All of the data below should be written out exactly.

- _Given information_:
════

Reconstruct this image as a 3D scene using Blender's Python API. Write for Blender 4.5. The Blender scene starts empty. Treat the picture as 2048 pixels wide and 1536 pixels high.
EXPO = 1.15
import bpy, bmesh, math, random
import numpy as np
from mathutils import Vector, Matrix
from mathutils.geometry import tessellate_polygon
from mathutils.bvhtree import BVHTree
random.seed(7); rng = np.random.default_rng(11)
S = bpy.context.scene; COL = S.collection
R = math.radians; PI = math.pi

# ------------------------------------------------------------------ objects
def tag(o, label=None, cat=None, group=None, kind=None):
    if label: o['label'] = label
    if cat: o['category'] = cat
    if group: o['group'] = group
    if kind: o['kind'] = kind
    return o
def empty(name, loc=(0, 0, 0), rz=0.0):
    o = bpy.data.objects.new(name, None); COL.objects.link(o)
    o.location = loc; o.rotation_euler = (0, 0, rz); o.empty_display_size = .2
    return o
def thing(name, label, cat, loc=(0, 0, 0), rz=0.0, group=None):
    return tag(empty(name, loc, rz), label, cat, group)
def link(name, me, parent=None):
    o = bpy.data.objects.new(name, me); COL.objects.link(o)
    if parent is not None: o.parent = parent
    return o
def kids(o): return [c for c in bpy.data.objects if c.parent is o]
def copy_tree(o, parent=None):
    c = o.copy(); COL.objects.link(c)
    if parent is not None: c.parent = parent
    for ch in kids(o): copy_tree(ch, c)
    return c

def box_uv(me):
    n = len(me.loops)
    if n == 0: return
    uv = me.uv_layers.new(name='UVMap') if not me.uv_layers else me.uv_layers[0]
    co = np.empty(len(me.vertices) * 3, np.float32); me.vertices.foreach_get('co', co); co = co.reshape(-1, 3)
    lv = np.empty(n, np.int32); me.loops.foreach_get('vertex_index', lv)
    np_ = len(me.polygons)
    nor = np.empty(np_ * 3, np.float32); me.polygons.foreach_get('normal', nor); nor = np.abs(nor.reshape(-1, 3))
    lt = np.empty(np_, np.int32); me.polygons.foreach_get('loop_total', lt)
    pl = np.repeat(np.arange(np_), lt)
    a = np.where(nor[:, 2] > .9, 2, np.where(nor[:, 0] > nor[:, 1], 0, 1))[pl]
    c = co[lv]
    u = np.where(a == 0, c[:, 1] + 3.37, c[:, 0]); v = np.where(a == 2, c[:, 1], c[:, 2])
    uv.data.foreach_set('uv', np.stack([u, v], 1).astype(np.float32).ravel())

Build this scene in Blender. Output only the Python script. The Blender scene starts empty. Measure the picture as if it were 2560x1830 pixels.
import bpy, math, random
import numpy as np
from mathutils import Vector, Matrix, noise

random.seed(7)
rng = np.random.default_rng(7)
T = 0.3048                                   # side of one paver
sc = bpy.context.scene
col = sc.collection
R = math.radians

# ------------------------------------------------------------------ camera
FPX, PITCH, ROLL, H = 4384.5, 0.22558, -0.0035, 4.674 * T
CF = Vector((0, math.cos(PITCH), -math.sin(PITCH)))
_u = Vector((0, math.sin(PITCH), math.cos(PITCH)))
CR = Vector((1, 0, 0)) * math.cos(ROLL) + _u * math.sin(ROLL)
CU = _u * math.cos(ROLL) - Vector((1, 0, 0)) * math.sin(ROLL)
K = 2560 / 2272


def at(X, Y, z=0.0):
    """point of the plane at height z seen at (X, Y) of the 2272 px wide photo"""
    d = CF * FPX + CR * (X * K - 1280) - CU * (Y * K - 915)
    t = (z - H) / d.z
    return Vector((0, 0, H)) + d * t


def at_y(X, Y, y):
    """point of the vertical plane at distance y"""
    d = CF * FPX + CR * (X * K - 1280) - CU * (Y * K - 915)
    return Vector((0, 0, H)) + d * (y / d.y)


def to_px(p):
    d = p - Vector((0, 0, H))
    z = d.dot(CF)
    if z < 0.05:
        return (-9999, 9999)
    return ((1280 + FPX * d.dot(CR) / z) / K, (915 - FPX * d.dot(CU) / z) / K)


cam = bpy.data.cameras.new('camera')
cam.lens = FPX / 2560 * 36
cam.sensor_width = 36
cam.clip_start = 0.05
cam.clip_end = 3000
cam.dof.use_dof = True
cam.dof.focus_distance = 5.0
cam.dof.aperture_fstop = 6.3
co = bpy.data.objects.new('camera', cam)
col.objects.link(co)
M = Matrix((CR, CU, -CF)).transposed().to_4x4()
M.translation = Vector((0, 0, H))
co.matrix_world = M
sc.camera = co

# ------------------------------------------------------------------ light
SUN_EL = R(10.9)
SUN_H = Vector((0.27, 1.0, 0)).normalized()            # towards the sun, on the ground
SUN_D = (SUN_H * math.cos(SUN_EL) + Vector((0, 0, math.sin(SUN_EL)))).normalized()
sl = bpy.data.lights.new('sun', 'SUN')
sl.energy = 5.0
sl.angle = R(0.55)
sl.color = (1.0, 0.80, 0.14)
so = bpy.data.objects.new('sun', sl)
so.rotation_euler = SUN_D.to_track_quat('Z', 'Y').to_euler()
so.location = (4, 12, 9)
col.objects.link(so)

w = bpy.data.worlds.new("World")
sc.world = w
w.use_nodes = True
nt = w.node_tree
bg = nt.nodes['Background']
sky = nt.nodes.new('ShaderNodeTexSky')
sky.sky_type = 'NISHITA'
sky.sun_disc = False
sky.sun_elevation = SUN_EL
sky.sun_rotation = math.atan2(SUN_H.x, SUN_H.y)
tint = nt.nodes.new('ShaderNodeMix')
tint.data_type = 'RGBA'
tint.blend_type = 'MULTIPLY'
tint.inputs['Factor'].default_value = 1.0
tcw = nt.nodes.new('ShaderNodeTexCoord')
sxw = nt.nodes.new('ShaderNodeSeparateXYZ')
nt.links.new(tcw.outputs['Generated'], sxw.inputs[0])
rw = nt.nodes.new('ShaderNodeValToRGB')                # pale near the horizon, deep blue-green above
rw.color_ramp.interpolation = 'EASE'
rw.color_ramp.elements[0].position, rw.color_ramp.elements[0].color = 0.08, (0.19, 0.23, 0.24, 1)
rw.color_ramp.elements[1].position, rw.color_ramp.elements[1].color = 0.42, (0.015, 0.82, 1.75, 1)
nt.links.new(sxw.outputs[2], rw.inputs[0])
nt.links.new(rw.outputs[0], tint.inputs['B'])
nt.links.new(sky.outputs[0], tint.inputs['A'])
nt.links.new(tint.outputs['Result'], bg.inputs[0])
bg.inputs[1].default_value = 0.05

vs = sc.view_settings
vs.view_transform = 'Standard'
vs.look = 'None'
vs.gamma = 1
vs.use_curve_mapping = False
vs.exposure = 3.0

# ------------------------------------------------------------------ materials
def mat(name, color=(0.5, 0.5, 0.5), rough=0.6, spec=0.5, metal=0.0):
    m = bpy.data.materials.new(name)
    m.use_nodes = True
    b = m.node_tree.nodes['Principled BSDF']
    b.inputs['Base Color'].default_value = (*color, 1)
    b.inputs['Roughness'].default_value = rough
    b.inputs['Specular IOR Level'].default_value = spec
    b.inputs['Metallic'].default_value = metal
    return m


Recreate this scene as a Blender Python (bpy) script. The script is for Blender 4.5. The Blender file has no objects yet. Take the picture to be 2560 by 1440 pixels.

════

- _Answer to the task_:
Reconstruct this image as a 3D scene using Blender's Python API. Write for Blender 4.5. The Blender scene starts empty. Treat the picture as 2048 pixels wide and 1536 pixels high.
EXPO = 1.15
import bpy, bmesh, math, random
import numpy as np
from mathutils import Vector, Matrix
from mathutils.geometry import tessellate_polygon
from mathutils.bvhtree import BVHTree
random.seed(7); rng = np.random.default_rng(11)
S = bpy.context.scene; COL = S.collection
R = math.radians; PI = math.pi

# ------------------------------------------------------------------ objects
def tag(o, label=None, cat=None, group=None, kind=None):
    if label: o['label'] = label
    if cat: o['category'] = cat
    if group: o['group'] = group
    if kind: o['kind'] = kind
    return o
def empty(name, loc=(0, 0, 0), rz=0.0):
    o = bpy.data.objects.new(name, None); COL.objects.link(o)
    o.location = loc; o.rotation_euler = (0, 0, rz); o.empty_display_size = .2
    return o
def thing(name, label, cat, loc=(0, 0, 0), rz=0.0, group=None):
    return tag(empty(name, loc, rz), label, cat, group)
def link(name, me, parent=None):
    o = bpy.data.objects.new(name, me); COL.objects.link(o)
    if parent is not None: o.parent = parent
    return o
def kids(o): return [c for c in bpy.data.objects if c.parent is o]
def copy_tree(o, parent=None):
    c = o.copy(); COL.objects.link(c)
    if parent is not None: c.parent = parent
    for ch in kids(o): copy_tree(ch, c)
    return c

def box_uv(me):
    n = len(me.loops)
    if n == 0: return
    uv = me.uv_layers.new(name='UVMap') if not me.uv_layers else me.uv_layers[0]
    co = np.empty(len(me.vertices) * 3, np.float32); me.vertices.foreach_get('co', co); co = co.reshape(-1, 3)
    lv = np.empty(n, np.int32); me.loops.foreach_get('vertex_index', lv)
    np_ = len(me.polygons)
    nor = np.empty(np_ * 3, np.float32); me.polygons.foreach_get('normal', nor); nor = np.abs(nor.reshape(-1, 3))
    lt = np.empty(np_, np.int32); me.polygons.foreach_get('loop_total', lt)
    pl = np.repeat(np.arange(np_), lt)
    a = np.where(nor[:, 2] > .9, 2, np.where(nor[:, 0] > nor[:, 1], 0, 1))[pl]
    c = co[lv]
    u = np.where(a == 0, c[:, 1] + 3.37, c[:, 0]); v = np.where(a == 2, c[:, 1], c[:, 2])
    uv.data.foreach_set('uv', np.stack([u, v], 1).astype(np.float32).ravel())

Build this scene in Blender. Output only the Python script. The Blender scene starts empty. Measure the picture as if it were 2560x1830 pixels.
import bpy, math, random
import numpy as np
from mathutils import Vector, Matrix, noise

random.seed(7)
rng = np.random.default_rng(7)
T = 0.3048                                   # side of one paver
sc = bpy.context.scene
col = sc.collection
R = math.radians

# ------------------------------------------------------------------ camera
FPX, PITCH, ROLL, H = 4384.5, 0.22558, -0.0035, 4.674 * T
CF = Vector((0, math.cos(PITCH), -math.sin(PITCH)))
_u = Vector((0, math.sin(PITCH), math.cos(PITCH)))
CR = Vector((1, 0, 0)) * math.cos(ROLL) + _u * math.sin(ROLL)
CU = _u * math.cos(ROLL) - Vector((1, 0, 0)) * math.sin(ROLL)
K = 2560 / 2272


def at(X, Y, z=0.0):
    """point of the plane at height z seen at (X, Y) of the 2272 px wide photo"""
    d = CF * FPX + CR * (X * K - 1280) - CU * (Y * K - 915)
    t = (z - H) / d.z
    return Vector((0, 0, H)) + d * t


def at_y(X, Y, y):
    """point of the vertical plane at distance y"""
    d = CF * FPX + CR * (X * K - 1280) - CU * (Y * K - 915)
    return Vector((0, 0, H)) + d * (y / d.y)


def to_px(p):
    d = p - Vector((0, 0, H))
    z = d.dot(CF)
    if z < 0.05:
        return (-9999, 9999)
    return ((1280 + FPX * d.dot(CR) / z) / K, (915 - FPX * d.dot(CU) / z) / K)


cam = bpy.data.cameras.new('camera')
cam.lens = FPX / 2560 * 36
cam.sensor_width = 36
cam.clip_start = 0.05
cam.clip_end = 3000
cam.dof.use_dof = True
cam.dof.focus_distance = 5.0
cam.dof.aperture_fstop = 6.3
co = bpy.data.objects.new('camera', cam)
col.objects.link(co)
M = Matrix((CR, CU, -CF)).transposed().to_4x4()
M.translation = Vector((0, 0, H))
co.matrix_world = M
sc.camera = co

# ------------------------------------------------------------------ light
SUN_EL = R(10.9)
SUN_H = Vector((0.27, 1.0, 0)).normalized()            # towards the sun, on the ground
SUN_D = (SUN_H * math.cos(SUN_EL) + Vector((0, 0, math.sin(SUN_EL)))).normalized()
sl = bpy.data.lights.new('sun', 'SUN')
sl.energy = 5.0
sl.angle = R(0.55)
sl.color = (1.0, 0.80, 0.14)
so = bpy.data.objects.new('sun', sl)
so.rotation_euler = SUN_D.to_track_quat('Z', 'Y').to_euler()
so.location = (4, 12, 9)
col.objects.link(so)

w = bpy.data.worlds.new("World")
sc.world = w
w.use_nodes = True
nt = w.node_tree
bg = nt.nodes['Background']
sky = nt.nodes.new('ShaderNodeTexSky')
sky.sky_type = 'NISHITA'
sky.sun_disc = False
sky.sun_elevation = SUN_EL
sky.sun_rotation = math.atan2(SUN_H.x, SUN_H.y)
tint = nt.nodes.new('ShaderNodeMix')
tint.data_type = 'RGBA'
tint.blend_type = 'MULTIPLY'
tint.inputs['Factor'].default_value = 1.0
tcw = nt.nodes.new('ShaderNodeTexCoord')
sxw = nt.nodes.new('ShaderNodeSeparateXYZ')
nt.links.new(tcw.outputs['Generated'], sxw.inputs[0])
rw = nt.nodes.new('ShaderNodeValToRGB')                # pale near the horizon, deep blue-green above
rw.color_ramp.interpolation = 'EASE'
rw.color_ramp.elements[0].position, rw.color_ramp.elements[0].color = 0.08, (0.19, 0.23, 0.24, 1)
rw.color_ramp.elements[1].position, rw.color_ramp.elements[1].color = 0.42, (0.015, 0.82, 1.75, 1)
nt.links.new(sxw.outputs[2], rw.inputs[0])
nt.links.new(rw.outputs[0], tint.inputs['B'])
nt.links.new(sky.outputs[0], tint.inputs['A'])
nt.links.new(tint.outputs['Result'], bg.inputs[0])
bg.inputs[1].default_value = 0.05

vs = sc.view_settings
vs.view_transform = 'Standard'
vs.look = 'None'
vs.gamma = 1
vs.use_curve_mapping = False
vs.exposure = 3.0

# ------------------------------------------------------------------ materials
def mat(name, color=(0.5, 0.5, 0.5), rough=0.6, spec=0.5, metal=0.0):
    m = bpy.data.materials.new(name)
    m.use_nodes = True
    b = m.node_tree.nodes['Principled BSDF']
    b.inputs['Base Color'].default_value = (*color, 1)
    b.inputs['Roughness'].default_value = rough
    b.inputs['Specular IOR Level'].default_value = spec
    b.inputs['Metallic'].default_value = metal
    return m


Recreate this scene as a Blender Python (bpy) script. The script is for Blender 4.5. The Blender file has no objects yet. Take the picture to be 2560 by 1440 pixels.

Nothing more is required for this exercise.